TSA vs Privatized Screening

The issue with privatized screening is very interesting and very misunderstood by the public. Pre 9/11, the screening was given to private companies who were contracted by the airlines at the lowest bidder. The standards were “upheld” by the FAA and those standards were far below the international standard for screeners in terms of qualifications, performance and training.

Post 9/11, the TSA took over screening at most, but not all, U.S. airports. There were 5 airports that continued to use private screening companies under a model known as the Screening Partnership Program,  more commonly known as “opt-out.” Those 5 airports continue to use private companies to this day and an additional 12 airports have opted out of TSA screeners since 2005. The reason most given for airports saying goodbye to TSA is customer service and waiting times.

This issue is coming back to the forefront today as TSA is on it’s 10th or 12th iteration of the Screener Allocation Model (SAM), which is their attempt at matching airport passenger flows with the amount of screeners that are assigned. However, the industry is seeing the failure of TSA in many areas to do this matching, whereas the private airports seem to have it down. Many of us in the industry expect to see even more airports opting out of TSA screeners in favor of private companies in the near future.

As for whether private companies are better or worse, it’s hard to tell, but here is some information to help consumers figure out if they are “safer.”
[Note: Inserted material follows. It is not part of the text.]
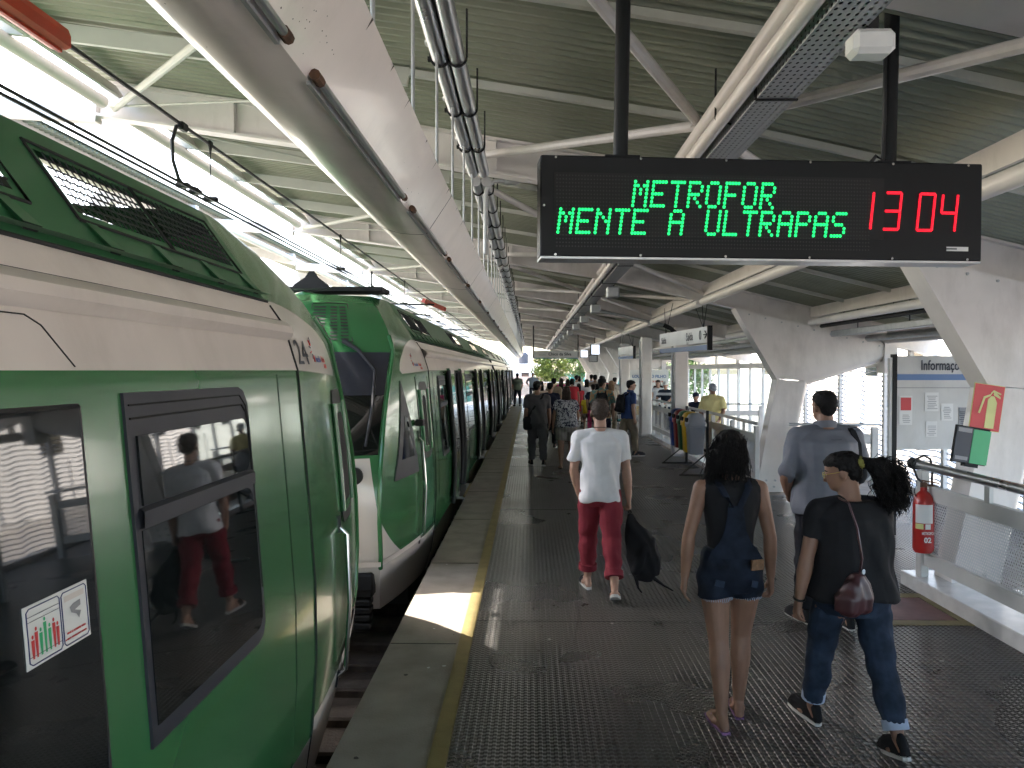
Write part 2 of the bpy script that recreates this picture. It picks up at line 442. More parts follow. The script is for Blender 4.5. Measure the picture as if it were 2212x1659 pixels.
# corrugated sheets, one metre each
m = MB(); rows = []
XS = [-3.78, -2.3, -.85, .2, 1.19, 2.2, 3.3, 4.5, 5.7, 6.5]
prof = []
for i in range(10):
    y = i * .1
    prof += [(y, 0), (y + .028, 0), (y + .046, .032), (y + .082, .032)]
prof.append((1.0, 0))
for x in XS: rows.append([(x, y, zb(x) + .31 + h) for y, h in prof])
m.grid(rows, smooth=False)
rows2 = [[(x, y, zb(x) + .312 + h) for y, h in ((0, .06), (1.0, .06))] for x in XS]
m.grid(rows2, smooth=False)
sheet = m.mesh('roof_sheet', 'roofsheet', fix=False)
for i in range(64):
    o = cparent(link('roof_sheet', sheet, None, (0, YN + i * 1.0, random.uniform(-.004, .004))))
# rafters
m = MB()
poly = [(x, z) for x, z in RPTS] + [(x, z + .30) for x, z in RPTS[::-1]]
m.prism(poly, -.008, .008, 'Y')
for (x0, z0), (x1, z1) in zip(RPTS, RPTS[1:]):
    m.bar((x0, 0, z0), (x1, 0, z1), .16, .022); m.bar((x0, 0, z0 + .296), (x1, 0, z1 + .296), .16, .022)
for x in (-2.6, -.3, 1.35, 2.95, 4.6):
    m.box((x, 0, zb(x) + .15), (.014, .14, .27))
raft = m.mesh('rafter', 'steel')
for y in RAFT: cparent(link('rafter', raft, None, (0, y, 0)))
# longitudinal pipes, one per bay
PIPES = [(-3.72, .055, .10), (1.10, .045, .06), (2.75, .062, -.02), (4.45, .055, .05), (5.65, .05, .05)]
for y0, y1 in zip(RAFT, RAFT[1:]):
    for x, r, dz in PIPES:
        z = zb(x) + dz
        mm = MB(); L = (y1 - y0) / 2 - .13
        mm.tube([(0, -L, 0), (0, -L + .001, 0), (0, L, 0)], r, 14)
        if x > 2: mm.box((0, 0, r + .10), (.03, 2 * L, .16))
        cparent(mm.build('purlin_pipe', 'steel', None, (x, (y0 + y1) / 2, z)))
    # cross battens under the sheets
    for k in (1, 2, 3):
        y = y0 + (y1 - y0) * k / 4
        mm = MB()
        for (x0, z0), (x1, z1) in zip(RPTS, RPTS[1:]):
            big = x1 < -.5
            mm.bar((x0, 0, z0 + (.20 if big else .27)), (x1, 0, z1 + (.24 if big else .27)), .045, .12 if big else .045)
        cparent(mm.build('batten', 'steelg', None, (0, y, 0)))
    # diagonal braces
    yn = y1 - 1.75
    N = (1.12, yn, zb(1.12) + .13)
    for e in ((-.45, y1 - .15, zb(-.45) + .1), (-.55, y0 + .9, zb(-.55) + .12), (2.75, y0 + .9, zb(2.75) + .1), (2.75, y1 - .2, zb(2.75) + .1)):
        mm = MB(); mm.tube([N, e], .034, 10); cparent(mm.build('brace', 'steel'))
    mm = MB(); mm.box((1.12, yn, zb(1.12) + .13), (.13, .2, .02)); cparent(mm.build('gusset', 'steel'))
    mm = MB(); mm.tube([(-3.62, y1 - .12, zb(-3.62) + .06), (-1.5, y1 - 2.6, zb(-1.5) + .2)], .03, 10); cparent(mm.build('brace', 'steelg'))
    mm = MB(); mm.tube([(-3.62, y1 - .2, zb(-3.62) + .05), (-.9, y1 - 1.2, zb(-.9) + .2)], .010, 6); cparent(mm.build('tie_rod', 'steelg'))
    mm = MB(); mm.tube([(-3.62, y0 + .2, zb(-3.62) + .05), (-.9, y0 + 1.9, zb(-.9) + .2)], .010, 6); cparent(mm.build('tie_rod', 'steelg'))
    # flashing strip beside the edge pipe, and strut over the open gap
    mm = MB(); mm.box((-3.58, (y0 + y1) / 2, zb(-3.58) + .20), (.02, y1 - y0 - .2, .16), rot=Matrix.Rotation(R(-35), 3, 'Y')); cparent(mm.build('edge_flashing', 'steel'))
    mm = MB(); mm.bar((-5.35, y1, 4.34), (-3.82, y1, 4.22), .12, .16); cparent(mm.build('gap_strut', 'steel'))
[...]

  1. Much of the world uses private screeners at their airports including Ben Gurion airport in Tel Aviv, and at London’s Heathrow airport. However, pre and post 9/11 these screeners were held to much higher standards than in the U.S. Since Israel is often pushed up as the “model” for airport security, I think it’s interesting to know that they rely on private screeners at the checkpoints.
  2. The GAO reports that in classified testing, the detection rate is about the same for TSA and private screeners.
  3. The “contract” model has changed. The airlines no longer have a say. If an airport goes private, TSA puts out an RFP and makes the selection. The screening company must then meet or exceed the TSA screening standards and the contract is managed by the TSA.
  4. Post 9/11, failed screening was pointed to as the reason 9/11 happened. There is debate on this as the items that the hijackers apparently used were allowed on aircraft pre 9/11. However, there is some debate about whether the hijackers used tear gas, which was not approved to be on a U.S. aircraft at the time. Regardless, many in the U.S. felt that screening was in need of a long overdue overhaul, and thus, wrapped up those changes in the post 9/11 legislation.